Alexandra Eddy

Dr. Alexandra Eddy, concertmaster of the Longmont Symphony and member of the violin and viola faculty at the Rocky Mountain Center for Musical Arts, maintains a private modern violin and Baroque violin studio in Boulder, is a faculty member in the Humanities Department of the University of Colorado, and has served on the music history faculties of the University of Colorado and of Sweet Briar College in Virginia.  She performed full time from 1991-1997 as a free-lance modern and Baroque violinist in Washington, D.C.-area professional ensembles, including the Kennedy Center Opera House Orchestra, the Washington Concert Opera, and the Washington Chamber Symphony.
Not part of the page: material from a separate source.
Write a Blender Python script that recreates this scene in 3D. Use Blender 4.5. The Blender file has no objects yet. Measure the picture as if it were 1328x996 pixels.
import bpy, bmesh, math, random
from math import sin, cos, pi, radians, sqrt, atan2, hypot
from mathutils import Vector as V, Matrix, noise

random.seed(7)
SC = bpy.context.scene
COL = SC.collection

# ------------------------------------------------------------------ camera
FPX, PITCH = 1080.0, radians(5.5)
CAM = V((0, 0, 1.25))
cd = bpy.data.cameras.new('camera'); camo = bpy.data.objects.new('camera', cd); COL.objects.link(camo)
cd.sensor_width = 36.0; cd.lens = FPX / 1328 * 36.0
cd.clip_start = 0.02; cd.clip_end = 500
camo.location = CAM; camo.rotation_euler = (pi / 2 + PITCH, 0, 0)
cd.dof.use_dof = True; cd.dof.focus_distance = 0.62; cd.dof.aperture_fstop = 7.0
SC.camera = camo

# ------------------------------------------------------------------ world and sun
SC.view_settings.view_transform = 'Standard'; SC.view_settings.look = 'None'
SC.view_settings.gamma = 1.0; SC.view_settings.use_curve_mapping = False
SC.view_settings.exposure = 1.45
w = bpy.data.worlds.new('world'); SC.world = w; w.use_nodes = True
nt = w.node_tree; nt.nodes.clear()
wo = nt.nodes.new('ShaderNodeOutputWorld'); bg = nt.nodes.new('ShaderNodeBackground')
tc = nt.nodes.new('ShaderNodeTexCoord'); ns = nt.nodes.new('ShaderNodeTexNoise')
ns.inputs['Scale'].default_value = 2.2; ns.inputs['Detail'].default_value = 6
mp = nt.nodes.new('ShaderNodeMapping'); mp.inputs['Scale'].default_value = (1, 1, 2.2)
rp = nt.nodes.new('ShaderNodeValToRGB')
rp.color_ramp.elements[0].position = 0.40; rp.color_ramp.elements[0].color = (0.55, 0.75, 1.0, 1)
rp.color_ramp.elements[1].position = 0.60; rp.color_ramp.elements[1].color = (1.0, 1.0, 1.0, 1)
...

She continues to perform and record in Washington D.C. with the Violins of Lafayette and Opera Lafayette, a period-instrument ensemble whose most recent full-scale project was a recording of Gluck's opera Orphée et Euridice (to be released commercially in 2003).  With Mark Carson, percussionist for the Air Force Concert Band in Washington, D.C., Alexandra Eddy recently commissioned and premiered Richard Toensing's Haloes for violin and percussion.  She has been concertmaster of the Longmont Symphony since 2000, and has performed with the Boulder Philharmonic and the Colorado Sinfonia.  In November 2001, she and cellist Charles Tucker presented a duo recital of Baroque music on period instruments on the Estes Park Music Festival series.  In March 2002, Alexandra Eddy appeared as guest violist with Red Cedar Chamber Music in a concert sponsored by Early Music Colorado, and in April 2003 she and Mr. Tucker will present a chamber concert with Frank Nowell, harpsichordist, as part of the Denver Handel Festival, also sponsored by Early Music Colorado.  Alexandra Eddy holds the B.A. in music with highest honors from the University of Colorado and the Ph.D. in musicology from Stanford University.  Her publications include The Western Musical Imagination, a music letter published four times a year; The Rost Manuscript of Seventeenth-Century Chamber Music: a Thematic Catalog (Harmonie Park Press, 1989); and "American Violin Method-Books and European Teachers, Geminiani to Spohr," (American Music, 1990).